Aim of the task :: The lines to extract begin at the one containing "Write part 2" and run to the end of the listing; set them down exactly and alone.
------------------------------------------------------------
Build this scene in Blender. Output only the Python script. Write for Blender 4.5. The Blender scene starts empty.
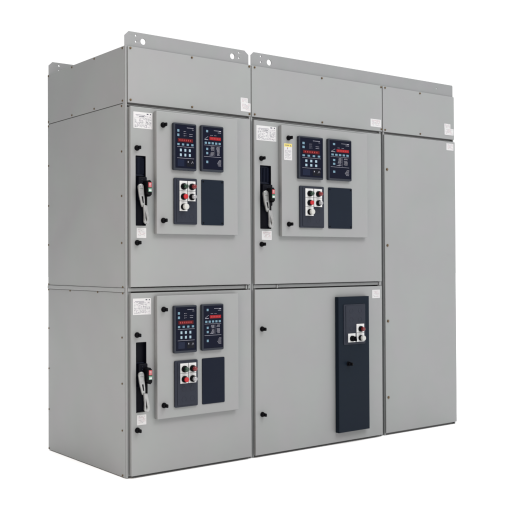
import bpy, bmesh, math, random
from mathutils import Vector, Matrix
S = bpy.context.scene
COL = S.collection
random.seed(7)

# ------------------------------------------------------------------ materials
def mat(name, col, rough=.5, metal=0, bump=0, bscale=300, var=0, vscale=6, coat=0, wave=0, emit=None, spec=.5):
    m = bpy.data.materials.new(name); m.use_nodes = True
    nt = m.node_tree; N = nt.nodes; L = nt.links
    b = N['Principled BSDF']
    b.inputs['Base Color'].default_value = (*col, 1)
    b.inputs['Roughness'].default_value = rough
    b.inputs['Metallic'].default_value = metal
    b.inputs['Specular IOR Level'].default_value = spec
    if coat:
        b.inputs['Coat Weight'].default_value = coat; b.inputs['Coat Roughness'].default_value = .15
    tc = N.new('ShaderNodeTexCoord')
    if var:
        n = N.new('ShaderNodeTexNoise'); n.inputs['Scale'].default_value = vscale; n.inputs['Detail'].default_value = 5
        L.new(tc.outputs['Object'], n.inputs['Vector'])
        r = N.new('ShaderNodeMapRange'); r.inputs['From Min'].default_value = .3; r.inputs['From Max'].default_value = .7
        r.inputs['To Min'].default_value = 1-var; r.inputs['To Max'].default_value = 1+var
        L.new(n.outputs['Fac'], r.inputs['Value'])
        mx = N.new('ShaderNodeVectorMath'); mx.operation = 'SCALE'
        mx.inputs[0].default_value = col
        L.new(r.outputs['Result'], mx.inputs['Scale'])
        n3 = N.new('ShaderNodeTexNoise'); n3.inputs['Scale'].default_value = vscale*1.7; n3.inputs['Detail'].default_value = 2
        L.new(tc.outputs['Object'], n3.inputs['Vector'])
        hm = N.new('ShaderNodeMix'); hm.data_type = 'RGBA'; hm.blend_type = 'MULTIPLY'; hm.inputs[0].default_value = 1
        hr = N.new('ShaderNodeValToRGB'); hr.color_ramp.elements[0].position = .35; hr.color_ramp.elements[1].position = .65
        hr.color_ramp.elements[0].color = (1, .985, 1, 1); hr.color_ramp.elements[1].color = (.975, 1, .985, 1)
        L.new(n3.outputs['Fac'], hr.inputs[0]); L.new(mx.outputs['Vector'], hm.inputs[6]); L.new(hr.outputs[0], hm.inputs[7])
        L.new(hm.outputs[2], b.inputs['Base Color'])
        r2 = N.new('ShaderNodeMapRange'); r2.inputs['To Min'].default_value = rough-.06; r2.inputs['To Max'].default_value = rough+.06
        L.new(n.outputs['Fac'], r2.inputs['Value']); L.new(r2.outputs['Result'], b.inputs['Roughness'])
    prev = None
    if wave:
        n = N.new('ShaderNodeTexNoise'); n.inputs['Scale'].default_value = 2.2; n.inputs['Detail'].default_value = 1
        L.new(tc.outputs['Object'], n.inputs['Vector'])
        bp = N.new('ShaderNodeBump'); bp.inputs['Strength'].default_value = 1; bp.inputs['Distance'].default_value = wave
        L.new(n.outputs['Fac'], bp.inputs['Height']); prev = bp
    if bump:
        n = N.new('ShaderNodeTexNoise'); n.inputs['Scale'].default_value = bscale; n.inputs['Detail'].default_value = 2
        L.new(tc.outputs['Object'], n.inputs['Vector'])
        bp = N.new('ShaderNodeBump'); bp.inputs['Strength'].default_value = bump; bp.inputs['Distance'].default_value = .001
        L.new(n.outputs['Fac'], bp.inputs['Height'])
        if prev: L.new(prev.outputs['Normal'], bp.inputs['Normal'])
        prev = bp
    if prev: L.new(prev.outputs['Normal'], b.inputs['Normal'])
    if emit:
        b.inputs['Emission Color'].default_value = (*emit[0], 1); b.inputs['Emission Strength'].default_value = emit[1]
    return m

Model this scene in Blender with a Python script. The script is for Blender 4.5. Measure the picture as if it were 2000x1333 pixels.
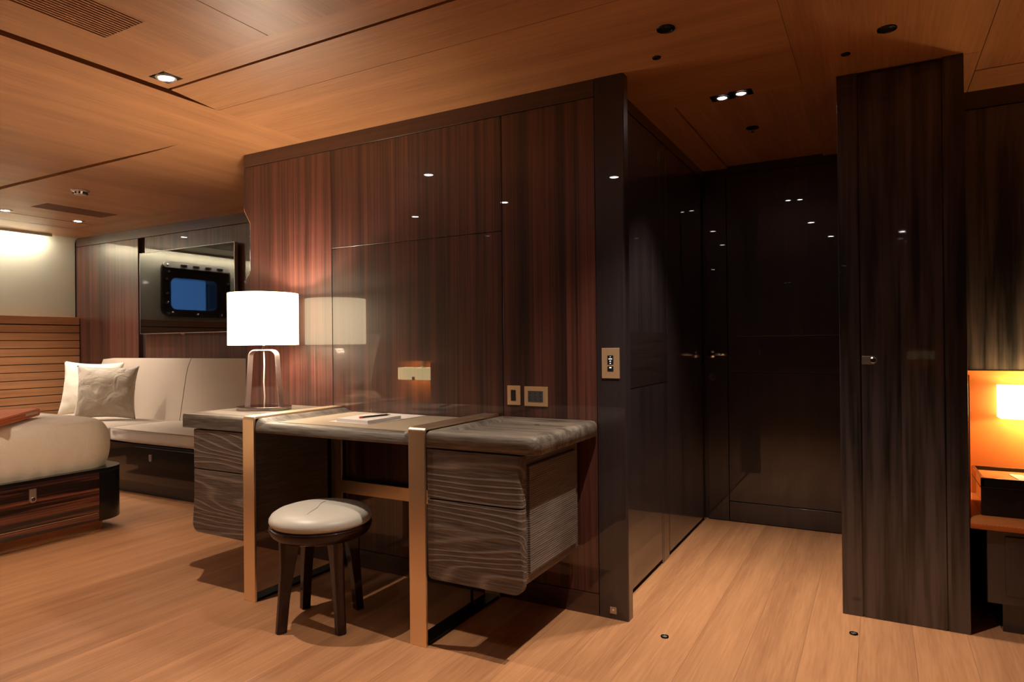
import bpy, bmesh, math, random
from mathutils import Vector, Matrix, noise
random.seed(7)
for o in list(bpy.data.objects): bpy.data.objects.remove(o)
sc = bpy.context.scene
COL = sc.collection
# ------------------------------------------------------------------ camera
def make_camera():
    yaw, pitch, roll = (math.radians(a) for a in (29.0333, .24466, -.59286))
    f = Vector((-math.sin(yaw)*math.cos(pitch), math.cos(yaw)*math.cos(pitch), math.sin(pitch)))
    r = Vector((math.cos(yaw), math.sin(yaw), 0)); u = r.cross(f)
    r2 = r*math.cos(roll)+u*math.sin(roll); u2 = r2.cross(f)
    cd = bpy.data.cameras.new('camera'); cam = bpy.data.objects.new('camera', cd); COL.objects.link(cam)
    m = Matrix((r2, u2, -f)).transposed().to_4x4(); m.translation = Vector((0, 0, 1.07))
    cam.matrix_world = m
    cd.sensor_width = 36; cd.lens = 36*1287.33/2000; cd.clip_start = .02
    sc.camera = cam
make_camera()
# ------------------------------------------------------------------ world, exposure
w = bpy.data.worlds.new('world'); sc.world = w; w.use_nodes = True
w.node_tree.nodes['Background'].inputs[0].default_value = (.10, .30, .75, 1)
w.node_tree.nodes['Background'].inputs[1].default_value = 1.8
sc.view_settings.view_transform = 'Standard'; sc.view_settings.look = 'None'
sc.view_settings.gamma = 1; sc.view_settings.use_curve_mapping = False
sc.view_settings.exposure = 0.6
WARM = (1.0, .74, .50); WARM2 = (1.0, .60, .30); NEUT = (1.0, .86, .72)
E_SPOT = 43; E_LAMP = 16; E_SCONCE = 5; E_COVE = 10
# ------------------------------------------------------------------ helpers
def add_obj(name, me, mat, parent=None):
    o = bpy.data.objects.new(name, me); COL.objects.link(o)
    if mat: 
        for m in (mat if isinstance(mat, (list, tuple)) else [mat]): me.materials.append(m)
    if parent: o.parent = parent
    return o
def worldloc(o):
    v = Vector((0, 0, 0))
    while o: v += o.location; o = o.parent
    return v
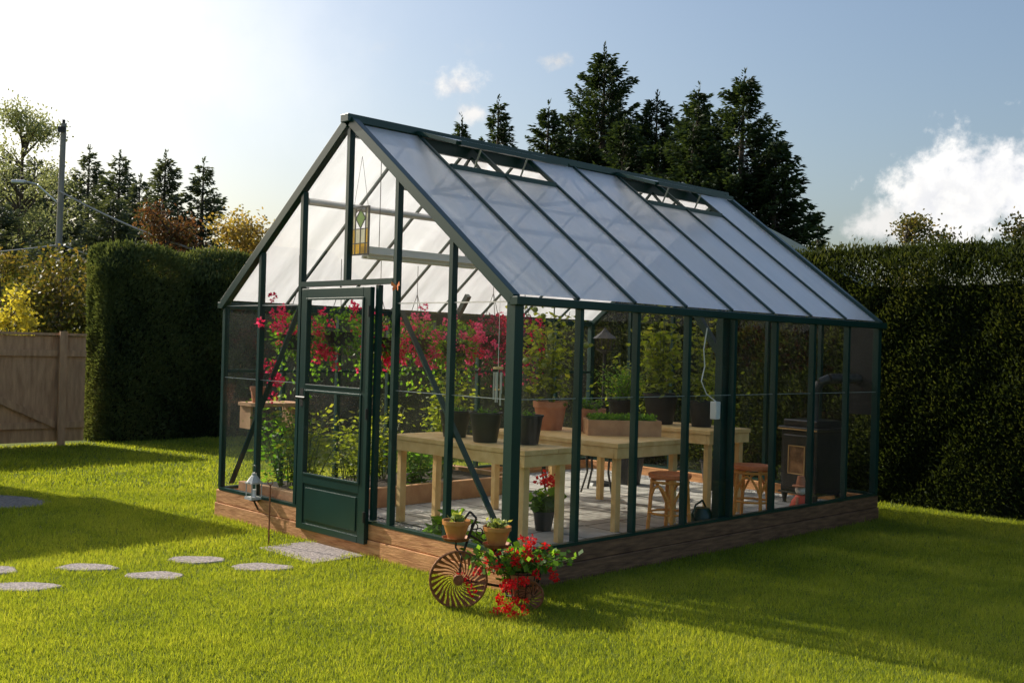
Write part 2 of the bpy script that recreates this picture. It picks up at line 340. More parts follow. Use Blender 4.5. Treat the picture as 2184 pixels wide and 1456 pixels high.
for a0 in (BAY,5*BAY):
    part('vent_header',MB().beam(rp(a0+.02,VH,0,.014),rp(a0+2*BAY-.02,VH,0,.014),.045,.04),M_frame)
    V=bpy.data.objects.new('roof_vent',None); C.objects.link(V); V.parent=GH; V.location=(a0,W/2-.06,ZR+.0)
    Lv=.50; an=math.radians(15.5); dy,dz=-Lv*math.cos(an),-Lv*math.sin(an)
    b=MB()
    b.beam((-.01,0,0),(-.01,dy,dz),.035,.03); b.beam((2*BAY+.01,0,0),(2*BAY+.01,dy,dz),.035,.03)
    b.beam((.01,dy,dz),(2*BAY-.01,dy,dz),.035,.034); b.beam((.01,-.01,0),(2*BAY-.01,-.01,0),.03,.03); b.beam((BAY,-.03,-.01),(BAY,dy+.02,dz),.02,.026)
    b.make('vent_frame',M_frame,V)
    MB().add([(.01,-.03,.004),(2*BAY-.01,-.03,.004),(2*BAY-.01,dy,dz+.004),(.01,dy,dz+.004)],[(0,1,2,3)]).make('vent_panel',MP,V)
    for x in (.35,.87): MB().cyl((x,dy*.75,dz*.75),(x,-.28,-.26),.008).make('vent_arm',M_alu,V)
for a in (2*BAY,4*BAY,6*BAY):
    b=MB()
    b.beam((a,W/2-.42,ZR-.34),(a,W/2+.42,ZR-.34),.02,.035)
    b.beam((a,W/2,ZR-.1),(a,W/2-.25,ZR-.34),.014,.025); b.beam((a,W/2,ZR-.1),(a,W/2+.25,ZR-.34),.014,.025)
    part('roof_truss',b,M_frame)
b=MB(); b.box(2.36,2.50,.045,.10,.15,ZE-.03); b.box(2.375,2.485,.10,.12,.15,ZE-.05); b.beam((2.43,.09,ZE-.35),(2.43,.5,ZE+.2),.05,.05); part('truss_post',b,M_frame)
b=MB(); b.box(2.36,2.50,W-.10,W-.045,.15,ZE-.03); b.beam((2.43,W-.09,ZE-.35),(2.43,W-.5,ZE+.2),.05,.05); part('truss_post',b,M_frame)
part('purlin_pipe',MB().cyl((.03,2.44,2.68),(L-.03,2.44,2.68),.030,n=10),M_alu,smooth=True)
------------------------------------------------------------
Correct response ::
Write part 2 of the bpy script that recreates this picture. It picks up at line 340. More parts follow. Use Blender 4.5. Treat the picture as 2184 pixels wide and 1456 pixels high.
for a0 in (BAY,5*BAY):
    part('vent_header',MB().beam(rp(a0+.02,VH,0,.014),rp(a0+2*BAY-.02,VH,0,.014),.045,.04),M_frame)
    V=bpy.data.objects.new('roof_vent',None); C.objects.link(V); V.parent=GH; V.location=(a0,W/2-.06,ZR+.0)
    Lv=.50; an=math.radians(15.5); dy,dz=-Lv*math.cos(an),-Lv*math.sin(an)
    b=MB()
    b.beam((-.01,0,0),(-.01,dy,dz),.035,.03); b.beam((2*BAY+.01,0,0),(2*BAY+.01,dy,dz),.035,.03)
    b.beam((.01,dy,dz),(2*BAY-.01,dy,dz),.035,.034); b.beam((.01,-.01,0),(2*BAY-.01,-.01,0),.03,.03); b.beam((BAY,-.03,-.01),(BAY,dy+.02,dz),.02,.026)
    b.make('vent_frame',M_frame,V)
    MB().add([(.01,-.03,.004),(2*BAY-.01,-.03,.004),(2*BAY-.01,dy,dz+.004),(.01,dy,dz+.004)],[(0,1,2,3)]).make('vent_panel',MP,V)
    for x in (.35,.87): MB().cyl((x,dy*.75,dz*.75),(x,-.28,-.26),.008).make('vent_arm',M_alu,V)
for a in (2*BAY,4*BAY,6*BAY):
    b=MB()
    b.beam((a,W/2-.42,ZR-.34),(a,W/2+.42,ZR-.34),.02,.035)
    b.beam((a,W/2,ZR-.1),(a,W/2-.25,ZR-.34),.014,.025); b.beam((a,W/2,ZR-.1),(a,W/2+.25,ZR-.34),.014,.025)
    part('roof_truss',b,M_frame)
b=MB(); b.box(2.36,2.50,.045,.10,.15,ZE-.03); b.box(2.375,2.485,.10,.12,.15,ZE-.05); b.beam((2.43,.09,ZE-.35),(2.43,.5,ZE+.2),.05,.05); part('truss_post',b,M_frame)
b=MB(); b.box(2.36,2.50,W-.10,W-.045,.15,ZE-.03); b.beam((2.43,W-.09,ZE-.35),(2.43,W-.5,ZE+.2),.05,.05); part('truss_post',b,M_frame)
part('purlin_pipe',MB().cyl((.03,2.44,2.68),(L-.03,2.44,2.68),.030,n=10),M_alu,smooth=True)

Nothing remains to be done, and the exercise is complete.